Cardinal Philippe Barbarin of Lyon, France, faces trial for allegedly covering up allegations of child sexual abuse against Rev. Bernard Preynat, who prosecutors claim abused more than 70 Boy Scouts in the 1970s and 1980s. The statute of limitations on some of the charges against Barbarin expired by the beginning of his trial on Jan. 7, however, and prosecutors have argued that there is no legal basis on which to convict him. (RELATED: French Cleric Becomes First Cardinal Ever To Face Trial In Sex Abuse Case)

The news comes as no surprise to the victims’ lawyers, but is a bitter disappointment to the victims themselves who, after the prosecutor’s office of Lyon dismissed an inquiry into Barbarin’s alleged cover-up in 2016, chose to summon Barbarin and six other Catholic clerics for private prosecution.

“That was no surprise,” attorney Yves Sauvayre said of the prosecutor’s argument against conviction, according to The Associated Press.

Prosecutor Charlotte Trabaut argued that the charges against Barbarin of failing to help a person in danger had passed the statute of limitations and that there was not enough proof to convict the cardinal of failing to report allegations of sexual abuse to the proper authorities. Trabaut also clarified that she “supported no one” involved in the case.

Lyon archbishop, cardinal Philippe Barbarin, arrives in Lyon court to attend his trial, on January 10, 2019, charged with failing to report a priest who abused boy scouts in the 1980s and 90s. - Barbarin is the highest-profile Catholic cleric to be caught up in a paedophile scandal in France. (JEFF PACHOUD/AFP/Getty Images)

Lyon archbishop, cardinal Philippe Barbarin, arrives in Lyon court .(JEFF PACHOUD/AFP/Getty Images)

Preynat’s alleged victims chose to summon Barbarin for private prosecution, which involves directly naming the accused and openly calling for their legal condemnation, in order to pursue a chance for public justice. Even with a likely acquittal on the horizon, the victims hope that the nature of the case will stir momentum for a stronger answer to the issue of clergy sexual abuse in France.

Barbarin professed his innocent throughout the trial, saying that the accusations against him were unjust.

“I don’t see what I am guilty of,” Barbarin said.

The cardinal said that he confronted Preynat in 2010 and “asked if the rumors were true.
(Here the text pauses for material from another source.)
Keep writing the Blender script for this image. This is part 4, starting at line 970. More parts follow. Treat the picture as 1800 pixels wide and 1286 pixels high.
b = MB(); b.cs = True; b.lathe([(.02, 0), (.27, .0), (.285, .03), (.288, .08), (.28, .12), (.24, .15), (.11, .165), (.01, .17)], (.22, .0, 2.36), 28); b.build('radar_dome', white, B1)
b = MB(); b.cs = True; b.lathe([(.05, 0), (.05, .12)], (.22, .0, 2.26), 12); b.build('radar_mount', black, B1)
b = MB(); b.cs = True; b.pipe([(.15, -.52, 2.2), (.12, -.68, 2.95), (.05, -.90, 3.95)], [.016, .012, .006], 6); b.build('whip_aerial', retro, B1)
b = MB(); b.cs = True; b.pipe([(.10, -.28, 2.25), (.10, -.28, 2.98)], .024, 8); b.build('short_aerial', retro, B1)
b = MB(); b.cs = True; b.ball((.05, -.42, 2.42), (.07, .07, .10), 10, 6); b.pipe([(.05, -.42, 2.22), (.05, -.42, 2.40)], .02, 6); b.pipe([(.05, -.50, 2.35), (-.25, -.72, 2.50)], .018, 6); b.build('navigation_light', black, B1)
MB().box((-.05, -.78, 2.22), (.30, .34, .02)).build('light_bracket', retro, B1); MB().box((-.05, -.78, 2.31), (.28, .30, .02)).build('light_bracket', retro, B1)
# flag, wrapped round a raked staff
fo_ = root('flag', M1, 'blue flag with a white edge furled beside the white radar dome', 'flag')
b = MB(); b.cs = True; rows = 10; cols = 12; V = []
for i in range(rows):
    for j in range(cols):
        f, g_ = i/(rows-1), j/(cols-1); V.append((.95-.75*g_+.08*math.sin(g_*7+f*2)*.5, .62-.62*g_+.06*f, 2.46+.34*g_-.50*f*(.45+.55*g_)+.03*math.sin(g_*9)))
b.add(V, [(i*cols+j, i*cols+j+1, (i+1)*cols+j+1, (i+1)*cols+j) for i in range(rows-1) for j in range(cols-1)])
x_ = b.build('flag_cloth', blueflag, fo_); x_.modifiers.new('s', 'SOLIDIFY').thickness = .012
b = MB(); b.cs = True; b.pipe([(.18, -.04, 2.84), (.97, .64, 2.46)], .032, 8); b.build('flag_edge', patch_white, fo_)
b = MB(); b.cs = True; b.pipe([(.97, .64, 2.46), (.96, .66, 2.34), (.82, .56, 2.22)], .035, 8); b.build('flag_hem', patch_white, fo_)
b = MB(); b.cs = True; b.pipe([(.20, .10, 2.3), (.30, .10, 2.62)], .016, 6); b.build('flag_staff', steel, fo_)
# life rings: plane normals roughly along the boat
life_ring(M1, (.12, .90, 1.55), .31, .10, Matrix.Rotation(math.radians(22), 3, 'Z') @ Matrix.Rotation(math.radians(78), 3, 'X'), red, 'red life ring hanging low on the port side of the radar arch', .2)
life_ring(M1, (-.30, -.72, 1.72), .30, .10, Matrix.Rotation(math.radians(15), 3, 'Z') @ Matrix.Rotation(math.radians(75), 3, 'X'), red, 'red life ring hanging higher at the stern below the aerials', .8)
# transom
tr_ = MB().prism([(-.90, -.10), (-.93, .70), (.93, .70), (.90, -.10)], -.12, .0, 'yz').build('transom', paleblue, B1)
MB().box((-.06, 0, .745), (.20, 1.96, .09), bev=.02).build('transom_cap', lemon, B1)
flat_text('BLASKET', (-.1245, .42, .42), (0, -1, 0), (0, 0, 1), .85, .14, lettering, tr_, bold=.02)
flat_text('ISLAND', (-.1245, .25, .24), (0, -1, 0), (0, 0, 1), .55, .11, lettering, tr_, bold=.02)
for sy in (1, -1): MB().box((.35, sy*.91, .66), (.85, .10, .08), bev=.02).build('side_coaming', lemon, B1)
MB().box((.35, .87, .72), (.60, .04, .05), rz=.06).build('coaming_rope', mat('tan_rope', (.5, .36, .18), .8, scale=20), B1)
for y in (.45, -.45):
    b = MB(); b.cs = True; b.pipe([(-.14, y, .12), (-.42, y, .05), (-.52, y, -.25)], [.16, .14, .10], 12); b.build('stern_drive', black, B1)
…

He confirmed numerous facts, but swore to me that it hadn’t happened since 1990. I stick to what he told me.”

Barbarin also said that, after alerting Vatican officials in 2014 when an alleged victim of Preynat came forward, he “did exactly what Rome asked me to do.”

One of the alleged victims accusing both Barbarin and Preynat, Christian Burdet, said that he did not pursue prosecution out of spite and had not lost faith in God, but had lost faith in the leaders of the church.

“I believe in God, but I no longer believe in these men of the church,” Burdet said “I have the sense that many people knew … I would have liked to know why such a pervert remained so long in the church circuit.”

“I’m not here in a spirit of revenge. I’m here to express the facts, and for the men of the church to hear what I have to say,” he added.

If nothing else, the trial of Barbarin will have given the alleged victims a public voice for their pain and their calls for justice.

Though the trial ends Thursday, the presiding judge will pronounce a verdict at a later date.